> Short task
Check each line for the string "part". Give only the count of lines that have it.

> Dataset content
----
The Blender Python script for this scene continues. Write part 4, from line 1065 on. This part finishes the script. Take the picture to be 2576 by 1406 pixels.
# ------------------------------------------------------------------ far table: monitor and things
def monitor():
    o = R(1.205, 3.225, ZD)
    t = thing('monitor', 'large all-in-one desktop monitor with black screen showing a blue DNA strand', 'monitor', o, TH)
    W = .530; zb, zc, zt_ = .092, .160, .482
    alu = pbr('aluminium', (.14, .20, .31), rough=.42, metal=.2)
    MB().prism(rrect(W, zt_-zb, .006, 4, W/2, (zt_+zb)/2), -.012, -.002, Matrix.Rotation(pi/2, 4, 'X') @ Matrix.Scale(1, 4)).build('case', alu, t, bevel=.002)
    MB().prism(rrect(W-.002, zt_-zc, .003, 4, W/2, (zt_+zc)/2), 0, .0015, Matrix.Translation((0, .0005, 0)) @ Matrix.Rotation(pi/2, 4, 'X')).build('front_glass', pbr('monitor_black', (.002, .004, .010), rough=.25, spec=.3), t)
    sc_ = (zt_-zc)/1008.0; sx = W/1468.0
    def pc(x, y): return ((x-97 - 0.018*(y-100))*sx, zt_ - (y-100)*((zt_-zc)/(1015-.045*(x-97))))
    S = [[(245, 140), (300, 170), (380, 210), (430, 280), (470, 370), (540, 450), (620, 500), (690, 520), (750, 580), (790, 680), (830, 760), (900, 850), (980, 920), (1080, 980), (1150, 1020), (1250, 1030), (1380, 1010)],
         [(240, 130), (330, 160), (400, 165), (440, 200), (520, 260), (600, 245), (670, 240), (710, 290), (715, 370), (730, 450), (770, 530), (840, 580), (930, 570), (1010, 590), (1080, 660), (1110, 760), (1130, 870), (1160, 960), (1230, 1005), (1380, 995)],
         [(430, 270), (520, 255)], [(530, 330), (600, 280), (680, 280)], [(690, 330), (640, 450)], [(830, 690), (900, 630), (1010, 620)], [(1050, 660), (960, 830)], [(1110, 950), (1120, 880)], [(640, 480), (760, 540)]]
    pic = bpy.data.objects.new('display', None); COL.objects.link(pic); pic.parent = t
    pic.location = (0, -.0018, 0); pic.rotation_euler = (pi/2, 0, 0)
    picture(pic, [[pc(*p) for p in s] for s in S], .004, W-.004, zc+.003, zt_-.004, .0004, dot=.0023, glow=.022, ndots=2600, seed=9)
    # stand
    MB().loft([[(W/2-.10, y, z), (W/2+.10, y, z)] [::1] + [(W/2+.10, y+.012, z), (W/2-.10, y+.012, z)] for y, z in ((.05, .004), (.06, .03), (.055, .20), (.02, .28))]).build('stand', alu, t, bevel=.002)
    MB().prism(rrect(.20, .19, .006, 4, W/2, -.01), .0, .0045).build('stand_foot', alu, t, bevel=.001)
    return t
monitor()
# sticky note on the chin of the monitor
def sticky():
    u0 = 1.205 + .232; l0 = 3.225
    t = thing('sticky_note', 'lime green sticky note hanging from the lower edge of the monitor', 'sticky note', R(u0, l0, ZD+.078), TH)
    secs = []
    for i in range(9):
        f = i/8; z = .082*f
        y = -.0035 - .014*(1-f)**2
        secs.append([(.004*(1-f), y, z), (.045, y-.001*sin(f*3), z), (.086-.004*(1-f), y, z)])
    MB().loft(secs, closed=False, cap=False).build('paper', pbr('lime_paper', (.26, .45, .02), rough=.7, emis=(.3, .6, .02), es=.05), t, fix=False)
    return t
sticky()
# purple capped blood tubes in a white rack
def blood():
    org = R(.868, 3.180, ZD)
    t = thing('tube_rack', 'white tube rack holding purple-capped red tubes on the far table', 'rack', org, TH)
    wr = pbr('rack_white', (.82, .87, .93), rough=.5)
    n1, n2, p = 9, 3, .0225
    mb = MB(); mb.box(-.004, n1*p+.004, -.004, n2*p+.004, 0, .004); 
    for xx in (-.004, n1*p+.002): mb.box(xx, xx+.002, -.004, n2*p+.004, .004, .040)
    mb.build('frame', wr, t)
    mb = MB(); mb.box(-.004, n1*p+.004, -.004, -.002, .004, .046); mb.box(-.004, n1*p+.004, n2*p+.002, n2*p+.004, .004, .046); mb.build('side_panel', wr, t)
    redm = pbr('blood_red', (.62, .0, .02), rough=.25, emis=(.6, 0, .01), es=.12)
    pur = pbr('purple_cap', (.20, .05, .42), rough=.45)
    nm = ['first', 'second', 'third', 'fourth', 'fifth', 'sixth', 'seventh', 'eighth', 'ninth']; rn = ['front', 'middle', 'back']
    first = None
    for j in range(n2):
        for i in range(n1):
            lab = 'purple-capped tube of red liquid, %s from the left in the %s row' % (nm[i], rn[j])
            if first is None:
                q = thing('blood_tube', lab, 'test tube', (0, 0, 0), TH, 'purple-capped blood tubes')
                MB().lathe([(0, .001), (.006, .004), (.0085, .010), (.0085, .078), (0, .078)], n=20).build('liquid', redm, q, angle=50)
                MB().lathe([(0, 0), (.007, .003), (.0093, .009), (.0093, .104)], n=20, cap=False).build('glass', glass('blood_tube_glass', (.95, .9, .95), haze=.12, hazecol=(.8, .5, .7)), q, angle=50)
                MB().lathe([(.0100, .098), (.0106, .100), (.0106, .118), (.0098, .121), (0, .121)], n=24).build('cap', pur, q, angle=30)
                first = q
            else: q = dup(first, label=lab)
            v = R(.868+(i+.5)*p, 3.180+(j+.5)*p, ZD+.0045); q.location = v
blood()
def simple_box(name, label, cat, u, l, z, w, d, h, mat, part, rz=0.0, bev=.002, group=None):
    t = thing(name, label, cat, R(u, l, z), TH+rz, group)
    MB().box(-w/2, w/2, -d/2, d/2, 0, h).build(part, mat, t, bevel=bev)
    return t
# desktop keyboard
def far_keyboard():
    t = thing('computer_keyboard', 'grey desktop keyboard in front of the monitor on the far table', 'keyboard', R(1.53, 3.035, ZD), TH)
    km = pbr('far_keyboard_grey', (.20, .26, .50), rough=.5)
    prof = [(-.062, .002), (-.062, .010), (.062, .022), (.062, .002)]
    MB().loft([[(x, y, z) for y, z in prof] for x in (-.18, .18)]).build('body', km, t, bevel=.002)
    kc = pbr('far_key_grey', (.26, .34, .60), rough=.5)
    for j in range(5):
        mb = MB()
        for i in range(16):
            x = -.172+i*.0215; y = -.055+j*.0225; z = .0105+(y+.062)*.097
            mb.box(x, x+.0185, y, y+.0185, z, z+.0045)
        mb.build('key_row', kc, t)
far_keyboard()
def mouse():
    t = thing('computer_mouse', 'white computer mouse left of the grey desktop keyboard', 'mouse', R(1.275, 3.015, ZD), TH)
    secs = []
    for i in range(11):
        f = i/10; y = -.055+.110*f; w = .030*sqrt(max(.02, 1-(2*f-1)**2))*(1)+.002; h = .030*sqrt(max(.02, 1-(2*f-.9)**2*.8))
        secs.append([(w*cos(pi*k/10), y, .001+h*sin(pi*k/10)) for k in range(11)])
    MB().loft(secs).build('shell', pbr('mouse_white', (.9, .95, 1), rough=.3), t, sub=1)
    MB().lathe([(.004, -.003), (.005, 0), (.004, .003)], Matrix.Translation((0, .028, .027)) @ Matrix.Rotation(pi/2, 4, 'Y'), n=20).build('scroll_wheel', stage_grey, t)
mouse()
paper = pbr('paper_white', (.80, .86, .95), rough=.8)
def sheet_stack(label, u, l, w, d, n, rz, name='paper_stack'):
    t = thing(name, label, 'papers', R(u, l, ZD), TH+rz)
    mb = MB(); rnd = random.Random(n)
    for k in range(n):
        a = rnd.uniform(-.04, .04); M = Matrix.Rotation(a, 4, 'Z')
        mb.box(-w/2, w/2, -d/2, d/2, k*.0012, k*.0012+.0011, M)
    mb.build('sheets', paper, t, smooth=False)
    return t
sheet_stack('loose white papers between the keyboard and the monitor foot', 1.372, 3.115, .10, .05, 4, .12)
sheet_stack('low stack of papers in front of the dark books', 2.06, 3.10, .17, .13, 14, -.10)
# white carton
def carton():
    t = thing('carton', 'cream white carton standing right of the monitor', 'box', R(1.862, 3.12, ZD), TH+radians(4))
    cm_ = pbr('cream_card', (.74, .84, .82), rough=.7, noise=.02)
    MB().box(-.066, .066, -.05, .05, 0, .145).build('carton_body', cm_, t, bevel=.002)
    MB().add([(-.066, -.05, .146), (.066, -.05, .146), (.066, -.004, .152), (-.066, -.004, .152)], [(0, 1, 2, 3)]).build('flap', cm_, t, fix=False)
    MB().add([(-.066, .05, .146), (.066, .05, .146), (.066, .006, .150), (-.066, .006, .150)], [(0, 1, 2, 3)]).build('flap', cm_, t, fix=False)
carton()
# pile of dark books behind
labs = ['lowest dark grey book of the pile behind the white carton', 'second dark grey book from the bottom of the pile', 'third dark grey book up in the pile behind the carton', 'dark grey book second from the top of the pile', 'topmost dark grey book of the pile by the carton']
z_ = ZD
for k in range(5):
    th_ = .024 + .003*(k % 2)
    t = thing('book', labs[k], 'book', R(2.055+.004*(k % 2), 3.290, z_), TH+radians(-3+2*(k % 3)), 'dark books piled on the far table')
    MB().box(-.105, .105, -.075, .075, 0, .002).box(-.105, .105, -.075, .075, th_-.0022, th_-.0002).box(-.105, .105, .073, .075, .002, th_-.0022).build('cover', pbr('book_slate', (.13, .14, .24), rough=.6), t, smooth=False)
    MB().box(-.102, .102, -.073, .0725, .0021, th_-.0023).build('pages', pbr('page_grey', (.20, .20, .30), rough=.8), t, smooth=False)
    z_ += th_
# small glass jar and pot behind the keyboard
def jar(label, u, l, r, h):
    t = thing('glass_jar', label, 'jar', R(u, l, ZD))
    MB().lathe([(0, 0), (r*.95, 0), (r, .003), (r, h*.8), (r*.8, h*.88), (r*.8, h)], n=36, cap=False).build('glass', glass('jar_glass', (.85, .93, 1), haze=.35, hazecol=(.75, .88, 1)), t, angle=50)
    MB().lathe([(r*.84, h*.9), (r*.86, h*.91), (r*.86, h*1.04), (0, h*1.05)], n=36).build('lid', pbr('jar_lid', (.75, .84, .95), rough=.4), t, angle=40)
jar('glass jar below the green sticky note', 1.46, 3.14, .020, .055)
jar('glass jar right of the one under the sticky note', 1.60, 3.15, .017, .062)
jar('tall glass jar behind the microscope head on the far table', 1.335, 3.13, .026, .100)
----
> Task answer
3